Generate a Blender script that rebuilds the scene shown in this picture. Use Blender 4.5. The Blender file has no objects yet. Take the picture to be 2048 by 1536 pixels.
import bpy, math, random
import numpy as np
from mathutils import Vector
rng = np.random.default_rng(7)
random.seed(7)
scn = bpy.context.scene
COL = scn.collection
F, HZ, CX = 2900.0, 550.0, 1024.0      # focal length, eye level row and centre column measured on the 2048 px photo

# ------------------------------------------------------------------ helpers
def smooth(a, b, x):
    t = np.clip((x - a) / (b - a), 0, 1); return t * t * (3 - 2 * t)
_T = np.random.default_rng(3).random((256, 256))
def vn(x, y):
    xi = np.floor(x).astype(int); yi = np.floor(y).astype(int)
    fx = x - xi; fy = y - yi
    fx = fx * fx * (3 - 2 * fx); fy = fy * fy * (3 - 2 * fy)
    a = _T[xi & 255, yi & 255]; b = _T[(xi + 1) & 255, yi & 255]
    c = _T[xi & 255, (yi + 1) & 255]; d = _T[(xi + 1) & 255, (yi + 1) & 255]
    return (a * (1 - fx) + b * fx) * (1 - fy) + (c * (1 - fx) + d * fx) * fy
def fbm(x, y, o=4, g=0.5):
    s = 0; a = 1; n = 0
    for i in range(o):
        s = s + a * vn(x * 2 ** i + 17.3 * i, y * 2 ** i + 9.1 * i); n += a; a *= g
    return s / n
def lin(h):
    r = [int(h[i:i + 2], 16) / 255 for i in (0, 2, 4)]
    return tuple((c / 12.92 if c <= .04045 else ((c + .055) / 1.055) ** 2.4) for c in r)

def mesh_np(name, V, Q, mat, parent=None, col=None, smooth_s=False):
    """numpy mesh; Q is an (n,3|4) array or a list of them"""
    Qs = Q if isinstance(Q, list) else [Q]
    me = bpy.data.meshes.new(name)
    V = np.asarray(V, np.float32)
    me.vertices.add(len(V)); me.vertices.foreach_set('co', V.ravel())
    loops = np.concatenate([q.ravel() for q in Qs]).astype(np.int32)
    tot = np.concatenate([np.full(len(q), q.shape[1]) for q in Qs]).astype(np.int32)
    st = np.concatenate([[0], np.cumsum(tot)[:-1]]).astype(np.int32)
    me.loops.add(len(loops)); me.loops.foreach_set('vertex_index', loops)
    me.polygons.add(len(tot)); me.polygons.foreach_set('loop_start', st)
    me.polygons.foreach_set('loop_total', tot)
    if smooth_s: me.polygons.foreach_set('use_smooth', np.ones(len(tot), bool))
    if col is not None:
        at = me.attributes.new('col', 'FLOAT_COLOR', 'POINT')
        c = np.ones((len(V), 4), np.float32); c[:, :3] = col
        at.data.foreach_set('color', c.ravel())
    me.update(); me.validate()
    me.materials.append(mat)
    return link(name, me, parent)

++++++

What the task requires: Write out, exactly and with nothing else, the lines of the listing above from its first line through the line with "F, HZ, CX = 2900.0, 550.0, 1024.0".

Worked solution:
Generate a Blender script that rebuilds the scene shown in this picture. Use Blender 4.5. The Blender file has no objects yet. Take the picture to be 2048 by 1536 pixels.
import bpy, math, random
import numpy as np
from mathutils import Vector
rng = np.random.default_rng(7)
random.seed(7)
scn = bpy.context.scene
COL = scn.collection
F, HZ, CX = 2900.0, 550.0, 1024.0      # focal length, eye level row and centre column measured on the 2048 px photo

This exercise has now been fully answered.